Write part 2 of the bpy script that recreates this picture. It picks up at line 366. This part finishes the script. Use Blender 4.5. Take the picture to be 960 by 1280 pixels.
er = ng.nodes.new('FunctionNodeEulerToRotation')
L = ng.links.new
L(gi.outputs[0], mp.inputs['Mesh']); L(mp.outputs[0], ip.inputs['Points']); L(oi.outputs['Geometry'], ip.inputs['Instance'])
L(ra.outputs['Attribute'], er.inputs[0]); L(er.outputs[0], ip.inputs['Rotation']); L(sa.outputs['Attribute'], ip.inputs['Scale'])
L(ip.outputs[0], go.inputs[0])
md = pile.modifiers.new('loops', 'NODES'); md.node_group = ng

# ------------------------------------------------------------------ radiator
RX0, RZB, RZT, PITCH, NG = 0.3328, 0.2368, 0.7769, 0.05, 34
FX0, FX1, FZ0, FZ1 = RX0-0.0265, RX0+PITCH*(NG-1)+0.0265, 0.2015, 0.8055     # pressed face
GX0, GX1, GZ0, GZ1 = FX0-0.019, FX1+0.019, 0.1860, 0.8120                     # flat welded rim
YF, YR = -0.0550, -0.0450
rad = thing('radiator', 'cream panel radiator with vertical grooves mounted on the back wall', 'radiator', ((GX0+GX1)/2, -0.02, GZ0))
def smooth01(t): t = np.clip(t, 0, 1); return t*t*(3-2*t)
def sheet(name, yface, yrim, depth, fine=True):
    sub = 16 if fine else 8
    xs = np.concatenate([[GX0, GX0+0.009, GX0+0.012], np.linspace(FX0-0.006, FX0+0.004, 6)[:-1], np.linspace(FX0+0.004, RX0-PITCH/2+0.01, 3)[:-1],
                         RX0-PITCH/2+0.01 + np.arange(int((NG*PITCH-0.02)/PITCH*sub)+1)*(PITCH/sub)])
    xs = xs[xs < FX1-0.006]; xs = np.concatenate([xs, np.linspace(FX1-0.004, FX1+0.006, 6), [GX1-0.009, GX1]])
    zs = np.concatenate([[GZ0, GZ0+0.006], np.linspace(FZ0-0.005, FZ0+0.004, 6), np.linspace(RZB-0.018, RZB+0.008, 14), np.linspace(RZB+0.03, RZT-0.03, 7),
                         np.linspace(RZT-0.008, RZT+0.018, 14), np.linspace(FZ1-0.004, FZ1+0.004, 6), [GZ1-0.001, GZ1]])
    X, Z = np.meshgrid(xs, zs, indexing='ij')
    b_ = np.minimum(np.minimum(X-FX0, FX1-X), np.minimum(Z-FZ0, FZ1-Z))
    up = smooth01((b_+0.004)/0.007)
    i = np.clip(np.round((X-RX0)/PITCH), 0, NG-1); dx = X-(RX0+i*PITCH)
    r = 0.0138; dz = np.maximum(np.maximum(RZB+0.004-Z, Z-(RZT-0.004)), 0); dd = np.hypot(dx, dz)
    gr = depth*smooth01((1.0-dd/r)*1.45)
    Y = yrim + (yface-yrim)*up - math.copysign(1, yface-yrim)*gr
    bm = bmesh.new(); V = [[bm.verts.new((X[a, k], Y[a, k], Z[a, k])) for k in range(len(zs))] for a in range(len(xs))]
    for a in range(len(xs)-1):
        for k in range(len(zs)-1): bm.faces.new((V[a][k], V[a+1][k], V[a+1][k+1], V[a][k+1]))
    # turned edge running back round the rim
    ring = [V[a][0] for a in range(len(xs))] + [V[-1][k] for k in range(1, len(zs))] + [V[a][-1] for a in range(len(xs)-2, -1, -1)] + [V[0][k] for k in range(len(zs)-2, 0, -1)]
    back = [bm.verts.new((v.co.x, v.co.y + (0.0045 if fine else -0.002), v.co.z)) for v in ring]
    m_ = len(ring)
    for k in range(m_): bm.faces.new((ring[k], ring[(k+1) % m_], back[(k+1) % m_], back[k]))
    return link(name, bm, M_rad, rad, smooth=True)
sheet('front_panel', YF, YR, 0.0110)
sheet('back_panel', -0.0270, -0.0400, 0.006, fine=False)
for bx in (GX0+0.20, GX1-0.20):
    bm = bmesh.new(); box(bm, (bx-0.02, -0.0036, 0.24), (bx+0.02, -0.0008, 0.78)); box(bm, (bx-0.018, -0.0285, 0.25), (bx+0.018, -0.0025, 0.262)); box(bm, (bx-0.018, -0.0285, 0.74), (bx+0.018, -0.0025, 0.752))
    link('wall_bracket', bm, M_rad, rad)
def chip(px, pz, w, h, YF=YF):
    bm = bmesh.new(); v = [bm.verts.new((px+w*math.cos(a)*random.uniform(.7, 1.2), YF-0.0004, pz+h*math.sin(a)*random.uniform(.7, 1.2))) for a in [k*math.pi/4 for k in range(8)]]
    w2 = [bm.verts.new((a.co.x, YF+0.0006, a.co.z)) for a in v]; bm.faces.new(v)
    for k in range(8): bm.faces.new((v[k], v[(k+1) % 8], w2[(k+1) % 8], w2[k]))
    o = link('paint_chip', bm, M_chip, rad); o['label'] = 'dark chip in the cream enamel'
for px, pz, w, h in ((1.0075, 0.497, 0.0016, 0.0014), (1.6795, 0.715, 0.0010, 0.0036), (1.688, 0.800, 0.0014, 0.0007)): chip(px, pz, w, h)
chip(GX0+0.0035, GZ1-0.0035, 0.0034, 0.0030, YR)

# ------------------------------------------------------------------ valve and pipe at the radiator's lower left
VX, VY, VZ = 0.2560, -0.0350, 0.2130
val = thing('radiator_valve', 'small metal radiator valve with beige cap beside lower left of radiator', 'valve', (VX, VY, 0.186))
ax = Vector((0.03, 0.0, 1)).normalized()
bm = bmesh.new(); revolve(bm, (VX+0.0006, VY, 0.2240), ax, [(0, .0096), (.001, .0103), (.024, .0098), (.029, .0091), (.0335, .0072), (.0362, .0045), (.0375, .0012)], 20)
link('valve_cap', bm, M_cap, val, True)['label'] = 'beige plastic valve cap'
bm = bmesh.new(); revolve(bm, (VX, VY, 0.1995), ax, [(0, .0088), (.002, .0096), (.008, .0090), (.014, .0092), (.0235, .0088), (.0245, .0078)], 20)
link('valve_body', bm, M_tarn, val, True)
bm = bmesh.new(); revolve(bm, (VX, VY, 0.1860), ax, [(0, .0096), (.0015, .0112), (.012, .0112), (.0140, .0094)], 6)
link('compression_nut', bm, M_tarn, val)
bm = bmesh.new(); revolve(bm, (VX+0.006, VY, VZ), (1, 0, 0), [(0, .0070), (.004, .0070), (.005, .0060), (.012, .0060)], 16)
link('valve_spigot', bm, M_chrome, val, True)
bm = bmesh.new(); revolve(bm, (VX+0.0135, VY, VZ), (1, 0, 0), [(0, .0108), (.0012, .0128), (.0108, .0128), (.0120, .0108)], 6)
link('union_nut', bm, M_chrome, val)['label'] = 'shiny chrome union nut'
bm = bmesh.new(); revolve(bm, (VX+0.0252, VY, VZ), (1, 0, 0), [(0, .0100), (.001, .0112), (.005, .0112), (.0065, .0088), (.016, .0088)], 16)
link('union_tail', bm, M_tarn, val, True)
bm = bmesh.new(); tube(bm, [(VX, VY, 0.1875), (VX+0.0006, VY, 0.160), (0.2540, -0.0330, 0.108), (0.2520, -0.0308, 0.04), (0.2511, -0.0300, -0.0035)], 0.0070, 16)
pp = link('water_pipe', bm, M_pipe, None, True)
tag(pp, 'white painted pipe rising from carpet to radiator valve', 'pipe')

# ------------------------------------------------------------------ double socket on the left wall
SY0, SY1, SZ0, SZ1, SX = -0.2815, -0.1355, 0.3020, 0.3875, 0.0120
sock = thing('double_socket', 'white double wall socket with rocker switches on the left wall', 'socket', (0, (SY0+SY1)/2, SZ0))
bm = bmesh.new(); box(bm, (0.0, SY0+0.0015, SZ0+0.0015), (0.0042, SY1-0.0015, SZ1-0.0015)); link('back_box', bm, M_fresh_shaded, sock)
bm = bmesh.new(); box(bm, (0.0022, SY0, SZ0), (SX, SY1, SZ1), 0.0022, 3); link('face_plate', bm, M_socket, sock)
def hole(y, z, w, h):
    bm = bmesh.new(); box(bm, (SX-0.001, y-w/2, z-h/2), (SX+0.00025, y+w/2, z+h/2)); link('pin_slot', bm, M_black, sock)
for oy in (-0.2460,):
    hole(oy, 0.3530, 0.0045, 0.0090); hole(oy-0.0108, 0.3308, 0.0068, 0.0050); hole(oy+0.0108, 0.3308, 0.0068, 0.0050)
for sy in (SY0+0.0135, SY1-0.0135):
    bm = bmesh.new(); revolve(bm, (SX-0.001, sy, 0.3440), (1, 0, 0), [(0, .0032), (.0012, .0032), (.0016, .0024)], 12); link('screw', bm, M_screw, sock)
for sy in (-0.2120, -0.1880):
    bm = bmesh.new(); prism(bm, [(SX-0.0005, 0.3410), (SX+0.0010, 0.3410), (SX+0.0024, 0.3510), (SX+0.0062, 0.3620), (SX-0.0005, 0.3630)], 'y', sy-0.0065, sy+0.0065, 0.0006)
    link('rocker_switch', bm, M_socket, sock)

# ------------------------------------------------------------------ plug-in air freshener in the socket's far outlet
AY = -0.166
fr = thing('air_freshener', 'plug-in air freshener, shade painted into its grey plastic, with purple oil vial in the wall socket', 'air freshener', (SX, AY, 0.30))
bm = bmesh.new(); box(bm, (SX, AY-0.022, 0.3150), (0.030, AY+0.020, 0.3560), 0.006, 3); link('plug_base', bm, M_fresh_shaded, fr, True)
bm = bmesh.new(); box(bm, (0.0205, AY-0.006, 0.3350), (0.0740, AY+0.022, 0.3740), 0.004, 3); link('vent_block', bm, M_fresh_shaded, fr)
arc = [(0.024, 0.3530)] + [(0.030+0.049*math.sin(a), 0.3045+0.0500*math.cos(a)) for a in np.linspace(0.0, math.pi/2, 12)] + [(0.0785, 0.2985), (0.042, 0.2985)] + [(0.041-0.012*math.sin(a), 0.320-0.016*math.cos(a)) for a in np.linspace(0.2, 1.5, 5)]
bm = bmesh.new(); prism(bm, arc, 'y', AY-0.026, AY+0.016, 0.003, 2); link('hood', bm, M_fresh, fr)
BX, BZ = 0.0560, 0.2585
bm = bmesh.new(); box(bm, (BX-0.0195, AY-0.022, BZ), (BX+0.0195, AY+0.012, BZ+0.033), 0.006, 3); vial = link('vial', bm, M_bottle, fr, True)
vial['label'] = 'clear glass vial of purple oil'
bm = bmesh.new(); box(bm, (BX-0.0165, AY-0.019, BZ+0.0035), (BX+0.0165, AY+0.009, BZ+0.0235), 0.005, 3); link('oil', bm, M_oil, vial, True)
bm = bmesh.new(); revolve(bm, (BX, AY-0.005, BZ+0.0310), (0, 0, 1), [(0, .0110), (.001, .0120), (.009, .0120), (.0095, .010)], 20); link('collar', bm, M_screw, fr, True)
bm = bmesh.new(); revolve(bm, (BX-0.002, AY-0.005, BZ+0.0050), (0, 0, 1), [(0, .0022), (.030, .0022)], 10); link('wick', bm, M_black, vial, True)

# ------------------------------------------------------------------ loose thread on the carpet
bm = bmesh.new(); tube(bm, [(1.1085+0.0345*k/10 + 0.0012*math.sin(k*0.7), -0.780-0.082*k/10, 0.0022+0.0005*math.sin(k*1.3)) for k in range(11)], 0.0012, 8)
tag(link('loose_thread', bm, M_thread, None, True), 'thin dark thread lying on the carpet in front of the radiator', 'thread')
+ + + +
Look above and repeat, character for character, the lines from the first one to the line with "md = pile.modifiers.new('loops', 'NODES');", counting both.

## Correct response
Write part 2 of the bpy script that recreates this picture. It picks up at line 366. This part finishes the script. Use Blender 4.5. Take the picture to be 960 by 1280 pixels.
er = ng.nodes.new('FunctionNodeEulerToRotation')
L = ng.links.new
L(gi.outputs[0], mp.inputs['Mesh']); L(mp.outputs[0], ip.inputs['Points']); L(oi.outputs['Geometry'], ip.inputs['Instance'])
L(ra.outputs['Attribute'], er.inputs[0]); L(er.outputs[0], ip.inputs['Rotation']); L(sa.outputs['Attribute'], ip.inputs['Scale'])
L(ip.outputs[0], go.inputs[0])
md = pile.modifiers.new('loops', 'NODES'); md.node_group = ng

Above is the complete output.